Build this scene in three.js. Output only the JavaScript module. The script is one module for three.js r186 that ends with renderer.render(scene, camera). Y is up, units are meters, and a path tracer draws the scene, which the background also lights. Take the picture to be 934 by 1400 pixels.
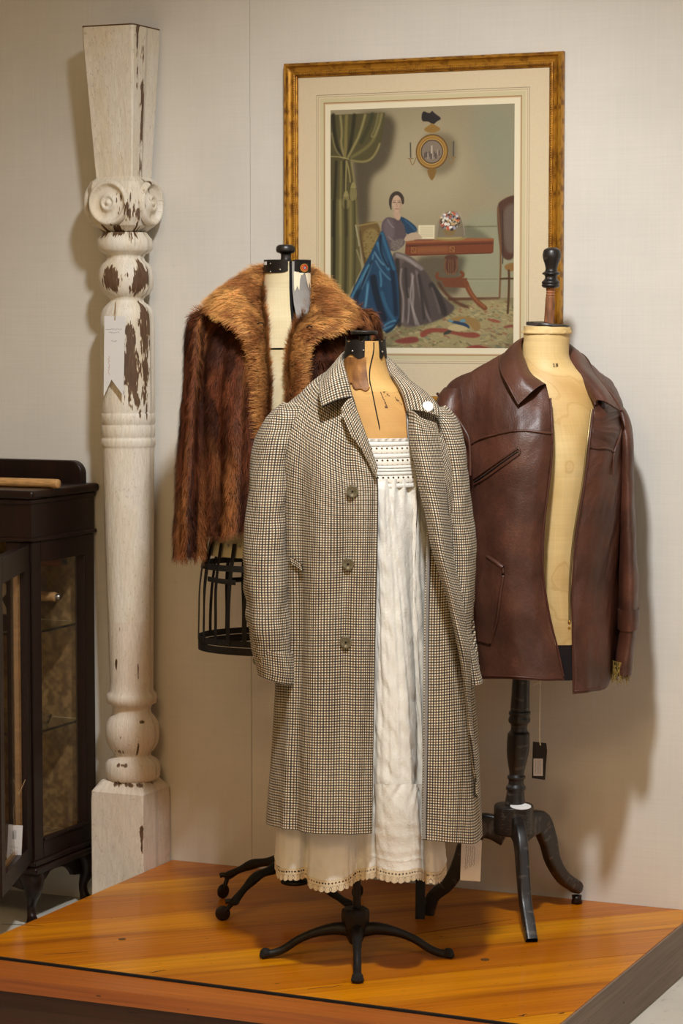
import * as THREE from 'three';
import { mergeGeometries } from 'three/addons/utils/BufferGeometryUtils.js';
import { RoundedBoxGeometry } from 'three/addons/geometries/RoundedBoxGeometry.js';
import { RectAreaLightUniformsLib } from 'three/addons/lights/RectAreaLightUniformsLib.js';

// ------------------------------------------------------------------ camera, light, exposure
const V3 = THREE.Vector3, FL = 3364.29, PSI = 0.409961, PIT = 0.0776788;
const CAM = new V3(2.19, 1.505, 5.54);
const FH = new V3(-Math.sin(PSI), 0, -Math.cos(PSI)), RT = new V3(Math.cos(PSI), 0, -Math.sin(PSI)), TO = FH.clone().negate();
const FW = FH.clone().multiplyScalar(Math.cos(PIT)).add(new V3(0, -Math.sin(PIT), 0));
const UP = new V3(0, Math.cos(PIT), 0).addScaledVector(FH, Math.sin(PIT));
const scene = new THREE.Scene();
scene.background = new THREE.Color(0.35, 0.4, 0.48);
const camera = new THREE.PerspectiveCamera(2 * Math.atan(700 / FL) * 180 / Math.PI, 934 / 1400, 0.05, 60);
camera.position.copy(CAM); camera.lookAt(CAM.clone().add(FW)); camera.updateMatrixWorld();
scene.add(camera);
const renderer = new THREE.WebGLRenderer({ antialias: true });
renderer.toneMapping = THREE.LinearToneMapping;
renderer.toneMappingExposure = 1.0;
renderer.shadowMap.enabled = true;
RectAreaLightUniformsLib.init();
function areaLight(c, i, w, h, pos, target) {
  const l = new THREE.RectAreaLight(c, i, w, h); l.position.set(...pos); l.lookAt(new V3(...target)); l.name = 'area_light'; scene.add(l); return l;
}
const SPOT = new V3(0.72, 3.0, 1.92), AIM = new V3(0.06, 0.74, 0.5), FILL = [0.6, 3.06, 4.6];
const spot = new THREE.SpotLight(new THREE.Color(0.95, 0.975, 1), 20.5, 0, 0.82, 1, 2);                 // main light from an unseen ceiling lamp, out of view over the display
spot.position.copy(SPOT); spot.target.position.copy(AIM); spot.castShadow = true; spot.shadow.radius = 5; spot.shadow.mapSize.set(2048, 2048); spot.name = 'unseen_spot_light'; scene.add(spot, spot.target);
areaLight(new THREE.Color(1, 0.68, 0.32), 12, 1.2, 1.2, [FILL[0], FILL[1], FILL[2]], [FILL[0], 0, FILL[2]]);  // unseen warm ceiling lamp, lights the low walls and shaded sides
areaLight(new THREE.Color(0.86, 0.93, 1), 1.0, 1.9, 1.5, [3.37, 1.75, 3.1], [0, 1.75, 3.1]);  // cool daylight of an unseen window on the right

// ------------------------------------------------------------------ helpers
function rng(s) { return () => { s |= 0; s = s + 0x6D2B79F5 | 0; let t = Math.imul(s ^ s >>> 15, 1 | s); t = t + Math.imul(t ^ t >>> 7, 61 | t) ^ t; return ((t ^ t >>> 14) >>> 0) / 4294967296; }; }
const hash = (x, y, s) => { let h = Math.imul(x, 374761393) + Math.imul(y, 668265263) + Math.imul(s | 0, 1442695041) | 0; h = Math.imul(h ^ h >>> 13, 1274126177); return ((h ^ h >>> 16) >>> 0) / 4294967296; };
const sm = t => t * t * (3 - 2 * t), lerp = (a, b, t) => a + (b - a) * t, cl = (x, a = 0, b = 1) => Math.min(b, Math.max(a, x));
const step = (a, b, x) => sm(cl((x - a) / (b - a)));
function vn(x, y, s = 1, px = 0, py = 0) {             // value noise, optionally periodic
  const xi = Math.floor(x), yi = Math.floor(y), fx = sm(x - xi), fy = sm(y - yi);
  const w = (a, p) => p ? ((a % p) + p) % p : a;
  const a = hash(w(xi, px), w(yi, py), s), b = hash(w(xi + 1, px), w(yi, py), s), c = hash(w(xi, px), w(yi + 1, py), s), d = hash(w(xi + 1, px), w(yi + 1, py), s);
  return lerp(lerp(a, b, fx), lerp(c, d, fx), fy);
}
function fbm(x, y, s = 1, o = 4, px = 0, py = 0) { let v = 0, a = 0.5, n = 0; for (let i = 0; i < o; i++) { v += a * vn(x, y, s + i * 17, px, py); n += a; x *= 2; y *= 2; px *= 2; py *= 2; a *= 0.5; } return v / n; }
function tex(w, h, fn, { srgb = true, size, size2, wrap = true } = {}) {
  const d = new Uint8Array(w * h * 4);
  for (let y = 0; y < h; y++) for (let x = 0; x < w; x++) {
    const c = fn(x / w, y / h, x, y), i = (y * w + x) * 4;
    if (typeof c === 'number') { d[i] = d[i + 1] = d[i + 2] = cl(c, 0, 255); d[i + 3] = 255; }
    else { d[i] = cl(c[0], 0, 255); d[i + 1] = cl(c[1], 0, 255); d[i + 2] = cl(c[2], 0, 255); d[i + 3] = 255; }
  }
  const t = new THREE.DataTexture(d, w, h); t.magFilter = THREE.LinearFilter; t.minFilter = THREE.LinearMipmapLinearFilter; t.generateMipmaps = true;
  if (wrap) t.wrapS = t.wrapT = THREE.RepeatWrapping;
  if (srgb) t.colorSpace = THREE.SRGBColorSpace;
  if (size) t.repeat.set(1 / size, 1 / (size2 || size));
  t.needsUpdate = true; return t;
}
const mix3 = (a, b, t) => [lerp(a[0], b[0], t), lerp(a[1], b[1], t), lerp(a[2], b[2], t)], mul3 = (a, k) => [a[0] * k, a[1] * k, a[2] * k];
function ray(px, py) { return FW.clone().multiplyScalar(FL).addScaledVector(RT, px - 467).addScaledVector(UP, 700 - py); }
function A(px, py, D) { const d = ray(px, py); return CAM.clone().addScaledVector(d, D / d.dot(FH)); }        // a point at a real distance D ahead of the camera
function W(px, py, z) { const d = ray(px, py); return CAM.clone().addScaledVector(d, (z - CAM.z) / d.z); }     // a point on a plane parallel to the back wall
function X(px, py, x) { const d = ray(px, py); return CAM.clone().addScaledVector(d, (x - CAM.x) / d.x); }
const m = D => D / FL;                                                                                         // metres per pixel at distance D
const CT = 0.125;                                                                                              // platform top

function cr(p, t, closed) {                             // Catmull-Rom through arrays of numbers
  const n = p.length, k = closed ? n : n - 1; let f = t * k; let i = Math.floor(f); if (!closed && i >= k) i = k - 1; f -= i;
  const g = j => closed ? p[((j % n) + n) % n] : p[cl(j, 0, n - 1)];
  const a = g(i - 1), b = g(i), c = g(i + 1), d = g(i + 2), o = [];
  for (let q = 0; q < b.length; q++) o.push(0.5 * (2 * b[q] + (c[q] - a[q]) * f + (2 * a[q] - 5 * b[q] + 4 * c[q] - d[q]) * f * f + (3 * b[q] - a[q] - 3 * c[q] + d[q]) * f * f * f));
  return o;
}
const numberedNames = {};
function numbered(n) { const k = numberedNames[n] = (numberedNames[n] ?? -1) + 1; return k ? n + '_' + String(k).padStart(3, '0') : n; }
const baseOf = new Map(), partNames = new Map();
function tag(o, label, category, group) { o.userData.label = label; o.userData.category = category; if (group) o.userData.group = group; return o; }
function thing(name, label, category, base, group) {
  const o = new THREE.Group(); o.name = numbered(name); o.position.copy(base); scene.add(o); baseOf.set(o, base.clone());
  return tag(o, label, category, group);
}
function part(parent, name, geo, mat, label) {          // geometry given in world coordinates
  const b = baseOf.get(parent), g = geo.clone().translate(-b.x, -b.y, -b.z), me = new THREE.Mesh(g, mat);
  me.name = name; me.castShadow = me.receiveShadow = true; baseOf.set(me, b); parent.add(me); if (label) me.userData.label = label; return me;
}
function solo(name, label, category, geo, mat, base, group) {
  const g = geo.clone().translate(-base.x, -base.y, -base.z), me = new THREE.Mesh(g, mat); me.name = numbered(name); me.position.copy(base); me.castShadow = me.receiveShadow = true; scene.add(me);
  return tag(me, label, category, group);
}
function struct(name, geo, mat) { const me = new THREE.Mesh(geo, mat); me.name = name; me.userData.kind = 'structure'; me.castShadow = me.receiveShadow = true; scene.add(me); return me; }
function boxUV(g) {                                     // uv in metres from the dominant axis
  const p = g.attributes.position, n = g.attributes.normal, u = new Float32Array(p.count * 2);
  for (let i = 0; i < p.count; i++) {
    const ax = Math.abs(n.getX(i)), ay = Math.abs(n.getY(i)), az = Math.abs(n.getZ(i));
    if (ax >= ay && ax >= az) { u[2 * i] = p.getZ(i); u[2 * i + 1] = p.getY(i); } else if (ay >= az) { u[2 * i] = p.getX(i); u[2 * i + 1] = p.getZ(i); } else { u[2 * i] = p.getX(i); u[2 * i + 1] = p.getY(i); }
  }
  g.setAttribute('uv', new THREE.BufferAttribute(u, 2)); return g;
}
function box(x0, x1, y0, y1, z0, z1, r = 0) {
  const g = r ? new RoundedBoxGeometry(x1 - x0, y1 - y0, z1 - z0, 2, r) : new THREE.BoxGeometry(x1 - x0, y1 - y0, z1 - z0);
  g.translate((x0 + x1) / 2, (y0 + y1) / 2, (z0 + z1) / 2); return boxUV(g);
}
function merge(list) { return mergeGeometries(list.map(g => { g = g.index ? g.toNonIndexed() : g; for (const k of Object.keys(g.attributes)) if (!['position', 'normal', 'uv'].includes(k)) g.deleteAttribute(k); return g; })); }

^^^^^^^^

■ **Given instruction**
Take every line from the data that contains the word "camera".

■ **Expected output**
Build this scene in three.js. Output only the JavaScript module. The script is one module for three.js r186 that ends with renderer.render(scene, camera). Y is up, units are meters, and a path tracer draws the scene, which the background also lights. Take the picture to be 934 by 1400 pixels.
// ------------------------------------------------------------------ camera, light, exposure
const camera = new THREE.PerspectiveCamera(2 * Math.atan(700 / FL) * 180 / Math.PI, 934 / 1400, 0.05, 60);
camera.position.copy(CAM); camera.lookAt(CAM.clone().add(FW)); camera.updateMatrixWorld();
scene.add(camera);
function A(px, py, D) { const d = ray(px, py); return CAM.clone().addScaledVector(d, D / d.dot(FH)); }        // a point at a real distance D ahead of the camera